> **Data segment**
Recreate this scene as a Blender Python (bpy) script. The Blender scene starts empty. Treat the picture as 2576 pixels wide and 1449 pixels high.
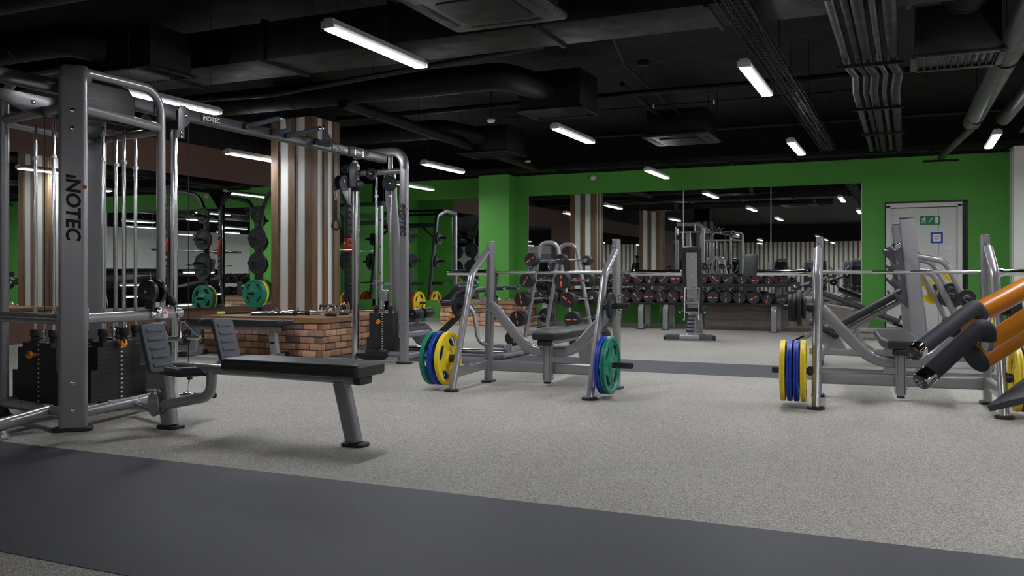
import bpy, bmesh, math, random
from mathutils import Vector, Matrix, Quaternion
random.seed(7)
SC = bpy.context.scene
COL = SC.collection
PI = math.pi
R = math.radians

# ------------------------------------------------------------------ camera
YAW = R(24.2)
FPX, HORIZON, CAM_H = 2220.0, 690.0, 0.97
cam_data = bpy.data.cameras.new('camera')
cam_data.sensor_width = 36.0
cam_data.lens = FPX / 2576 * 36.0
cam_data.shift_y = -(1449 / 2 - HORIZON) / 2576
cam_data.clip_start, cam_data.clip_end = 0.05, 200
cam = bpy.data.objects.new('camera', cam_data)
cam.location = (0, 0, CAM_H)
cam.rotation_euler = (R(90), 0, YAW)
COL.objects.link(cam)
SC.camera = cam

# ------------------------------------------------------------------ world, exposure
world = bpy.data.worlds.new('world')
SC.world = world
world.use_nodes = True
world.node_tree.nodes['Background'].inputs[0].default_value = (0.75, 0.85, 1, 1)
world.node_tree.nodes['Background'].inputs[1].default_value = 0.004
SC.view_settings.view_transform = 'Standard'
SC.view_settings.look = 'None'
SC.view_settings.gamma = 1.0
SC.view_settings.use_curve_mapping = False
SC.view_settings.exposure = 2.12
SC.cycles.max_bounces = 10
SC.cycles.glossy_bounces = 8
SC.cycles.sample_clamp_indirect = 6.0
LIGHT_STRENGTH = 26.0

# ------------------------------------------------------------------ materials
MATS = {}
def srgb(r, g, b):
    f = lambda u: (u / 255 / 12.92) if u / 255 <= 0.04045 else ((u / 255 + 0.055) / 1.055) ** 2.4
    return (f(r), f(g), f(b), 1)

class NT:
    """small wrapper to wire node trees"""
    def __init__(s, name):
        s.m = bpy.data.materials.new(name); s.m.use_nodes = True
        s.t = s.m.node_tree; s.b = s.t.nodes['Principled BSDF']
        MATS[name] = s.m
    def n(s, typ, **kw):
        nd = s.t.nodes.new(typ)
        for k, v in kw.items():
            setattr(nd, k, v)
        return nd
    def l(s, a, b): s.t.links.new(a, b)
    def coord(s, scale=(1, 1, 1), kind='Object'):
        tc = s.n('ShaderNodeTexCoord'); mp = s.n('ShaderNodeMapping')
        mp.inputs['Scale'].default_value = scale
        s.l(tc.outputs[kind], mp.inputs['Vector']); return mp.outputs[0]
    def noise(s, vec, scale, detail=2, rough=0.5):
        nd = s.n('ShaderNodeTexNoise'); nd.inputs['Scale'].default_value = scale
        nd.inputs['Detail'].default_value = detail; nd.inputs['Roughness'].default_value = rough
        if vec: s.l(vec, nd.inputs['Vector'])
        return nd
    def ramp(s, fac, stops, interp='LINEAR'):
        nd = s.n('ShaderNodeValToRGB'); cr = nd.color_ramp; cr.interpolation = interp
        while len(cr.elements) < len(stops): cr.elements.new(0.5)
        for e, (p, c) in zip(cr.elements, stops):
            e.position = p; e.color = c if len(c) == 4 else (*c, 1)
        s.l(fac, nd.inputs[0]); return nd
    def bump(s, height, strength=0.2, dist=0.01):
        nd = s.n('ShaderNodeBump'); nd.inputs['Strength'].default_value = strength
        nd.inputs['Distance'].default_value = dist
        s.l(height, nd.inputs['Height']); s.l(nd.outputs[0], s.b.inputs['Normal']); return nd

def simple(name, col, rough=0.5, metal=0.0, spec=0.5, var=0.08, nscale=40, bump=0.0, coat=0.0, rvar=0.08):
    """principled with faint procedural variation in tone, gloss and relief"""
    m = NT(name); b = m.b
    vec = m.coord()
    nz = m.noise(vec, nscale, 3)
    lo = tuple(max(0, c * (1 - var)) for c in col[:3]); hi = tuple(min(1, c * (1 + var)) for c in col[:3])
    rp = m.ramp(nz.outputs[0], [(0.3, lo), (0.7, hi)])
    m.l(rp.outputs[0], b.inputs['Base Color'])
    rr = m.ramp(nz.outputs[0], [(0.3, (max(0, rough - rvar),) * 3), (0.7, (min(1, rough + rvar),) * 3)])
    m.l(rr.outputs[0], b.inputs['Roughness'])
    b.inputs['Metallic'].default_value = metal
    b.inputs['Specular IOR Level'].default_value = spec
    b.inputs['Coat Weight'].default_value = coat
    b.inputs['Coat Roughness'].default_value = 0.15
    if bump: m.bump(nz.outputs[0], bump, 0.004)
    return m.m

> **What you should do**
Extract the full listing exactly, with the pictures left out.

> **Result of this task**
Recreate this scene as a Blender Python (bpy) script. The Blender scene starts empty. Treat the picture as 2576 pixels wide and 1449 pixels high.
import bpy, bmesh, math, random
from mathutils import Vector, Matrix, Quaternion
random.seed(7)
SC = bpy.context.scene
COL = SC.collection
PI = math.pi
R = math.radians

# ------------------------------------------------------------------ camera
YAW = R(24.2)
FPX, HORIZON, CAM_H = 2220.0, 690.0, 0.97
cam_data = bpy.data.cameras.new('camera')
cam_data.sensor_width = 36.0
cam_data.lens = FPX / 2576 * 36.0
cam_data.shift_y = -(1449 / 2 - HORIZON) / 2576
cam_data.clip_start, cam_data.clip_end = 0.05, 200
cam = bpy.data.objects.new('camera', cam_data)
cam.location = (0, 0, CAM_H)
cam.rotation_euler = (R(90), 0, YAW)
COL.objects.link(cam)
SC.camera = cam

# ------------------------------------------------------------------ world, exposure
world = bpy.data.worlds.new('world')
SC.world = world
world.use_nodes = True
world.node_tree.nodes['Background'].inputs[0].default_value = (0.75, 0.85, 1, 1)
world.node_tree.nodes['Background'].inputs[1].default_value = 0.004
SC.view_settings.view_transform = 'Standard'
SC.view_settings.look = 'None'
SC.view_settings.gamma = 1.0
SC.view_settings.use_curve_mapping = False
SC.view_settings.exposure = 2.12
SC.cycles.max_bounces = 10
SC.cycles.glossy_bounces = 8
SC.cycles.sample_clamp_indirect = 6.0
LIGHT_STRENGTH = 26.0

# ------------------------------------------------------------------ materials
MATS = {}
def srgb(r, g, b):
    f = lambda u: (u / 255 / 12.92) if u / 255 <= 0.04045 else ((u / 255 + 0.055) / 1.055) ** 2.4
    return (f(r), f(g), f(b), 1)

class NT:
    """small wrapper to wire node trees"""
    def __init__(s, name):
        s.m = bpy.data.materials.new(name); s.m.use_nodes = True
        s.t = s.m.node_tree; s.b = s.t.nodes['Principled BSDF']
        MATS[name] = s.m
    def n(s, typ, **kw):
        nd = s.t.nodes.new(typ)
        for k, v in kw.items():
            setattr(nd, k, v)
        return nd
    def l(s, a, b): s.t.links.new(a, b)
    def coord(s, scale=(1, 1, 1), kind='Object'):
        tc = s.n('ShaderNodeTexCoord'); mp = s.n('ShaderNodeMapping')
        mp.inputs['Scale'].default_value = scale
        s.l(tc.outputs[kind], mp.inputs['Vector']); return mp.outputs[0]
    def noise(s, vec, scale, detail=2, rough=0.5):
        nd = s.n('ShaderNodeTexNoise'); nd.inputs['Scale'].default_value = scale
        nd.inputs['Detail'].default_value = detail; nd.inputs['Roughness'].default_value = rough
        if vec: s.l(vec, nd.inputs['Vector'])
        return nd
    def ramp(s, fac, stops, interp='LINEAR'):
        nd = s.n('ShaderNodeValToRGB'); cr = nd.color_ramp; cr.interpolation = interp
        while len(cr.elements) < len(stops): cr.elements.new(0.5)
        for e, (p, c) in zip(cr.elements, stops):
            e.position = p; e.color = c if len(c) == 4 else (*c, 1)
        s.l(fac, nd.inputs[0]); return nd
    def bump(s, height, strength=0.2, dist=0.01):
        nd = s.n('ShaderNodeBump'); nd.inputs['Strength'].default_value = strength
        nd.inputs['Distance'].default_value = dist
        s.l(height, nd.inputs['Height']); s.l(nd.outputs[0], s.b.inputs['Normal']); return nd

def simple(name, col, rough=0.5, metal=0.0, spec=0.5, var=0.08, nscale=40, bump=0.0, coat=0.0, rvar=0.08):
    """principled with faint procedural variation in tone, gloss and relief"""
    m = NT(name); b = m.b
    vec = m.coord()
    nz = m.noise(vec, nscale, 3)
    lo = tuple(max(0, c * (1 - var)) for c in col[:3]); hi = tuple(min(1, c * (1 + var)) for c in col[:3])
    rp = m.ramp(nz.outputs[0], [(0.3, lo), (0.7, hi)])
    m.l(rp.outputs[0], b.inputs['Base Color'])
    rr = m.ramp(nz.outputs[0], [(0.3, (max(0, rough - rvar),) * 3), (0.7, (min(1, rough + rvar),) * 3)])
    m.l(rr.outputs[0], b.inputs['Roughness'])
    b.inputs['Metallic'].default_value = metal
    b.inputs['Specular IOR Level'].default_value = spec
    b.inputs['Coat Weight'].default_value = coat
    b.inputs['Coat Roughness'].default_value = 0.15
    if bump: m.bump(nz.outputs[0], bump, 0.004)
    return m.m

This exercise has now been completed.